Like any true myth, the story about Anakin Skywalker turning to the dark side is compelling in its overwhelming persuasiveness. What led Anakin to the dark side?

C.S. Lewis once wrote in a letter to Peter Milward that a good myth is

“a story out of which varying meanings will grow for different readers and in different ages.”  

And then he added that a myth is not really dependent on the words in which it is told or the art form in which it is conveyed. It’s not the narrative itself that makes the myth convincing but something much more elusive. 

“The narrative is more of a net whereby we catch something else.”


What led Anakin to the dark side?

What I caught in the net of the Star Wars myth is HOW Anakin was led to the dark side — it happened, oddly enough, through his inordinate desire for something good.
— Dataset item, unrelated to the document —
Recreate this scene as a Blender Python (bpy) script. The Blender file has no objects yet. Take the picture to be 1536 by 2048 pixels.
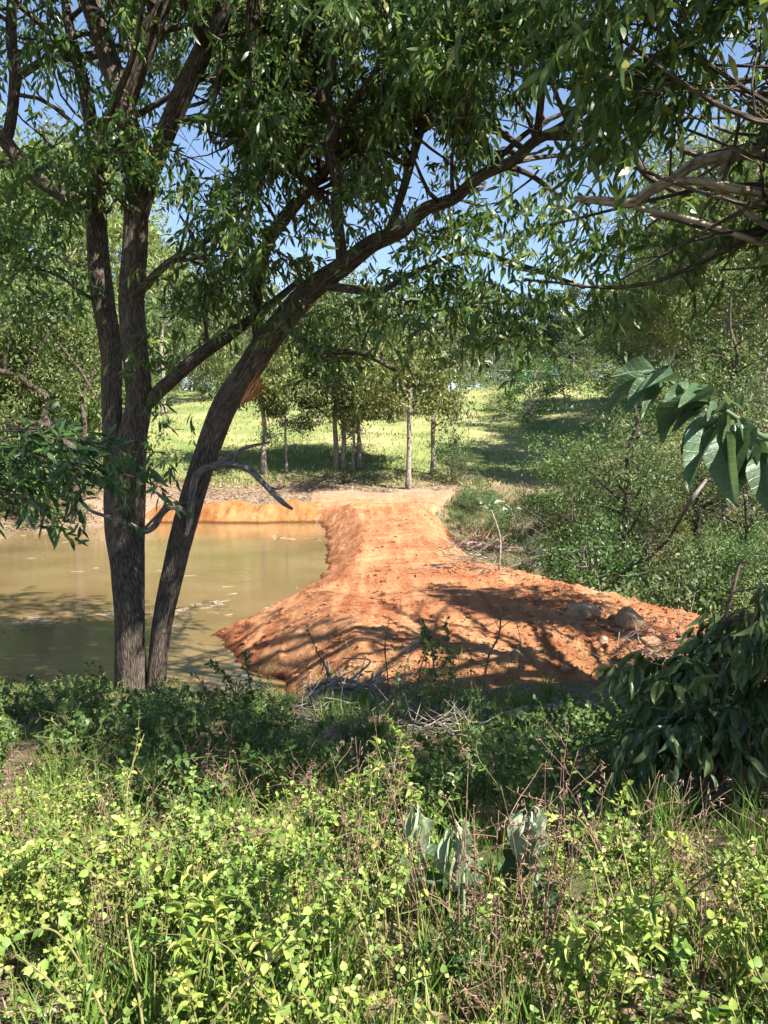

As a young boy he swore a solemn oath at his mother’s grave: “When I grow up, I will become strong and will never let my loved ones suffer and die.” 

This oath marked his transition to the dark side long before it happened in chronological time. At that moment, a bargain was struck in his soul for the possession of a loved one in exchange for breaking God’s law.

At that moment, he made a decision for himself to never ever part with his loved ones again, no matter the cost. The perfectly good desire — to protect his loved ones from death — turned in him into a demonic possession when he put it on a pedestal.

As Tim Keller said, an idol is a good thing turned into the ultimate thing.

An idol is usually a good thing that we make ultimate. We say, “Unless I have that, I am nothing.”


Why did Anakin choke Padme?

When Anakin had to choose between losing Padme — fearing that she might die in childbirth — or turning to evil to “save” her from death, he chose evil. It was his desire to “save” her at all costs that led Anakin to the dark side. For him, the dark side became a means of saving his loved one. He chose evil to achieve what he thought was the ultimate good. 

Ironically, this led to Padme’s death. He choke the one he wanted to save with his own hands. When we turn a good thing into the ultimate thing and try to get it at all costs, we lose that good thing — destroy it with our own hands.

Such is the harsh logic of idolatry. We are captivated by some version of good and turn it into the “summum bonum” — without noticing it. And then everything becomes a means to an end, a sacrifice offered on the altar of this god. 

A wise man once said that a myth is something everyone knows without being told. This “story” lives in humanity’s collective unconscious, and we all instantly recognize it once it is put in the form of a narrative.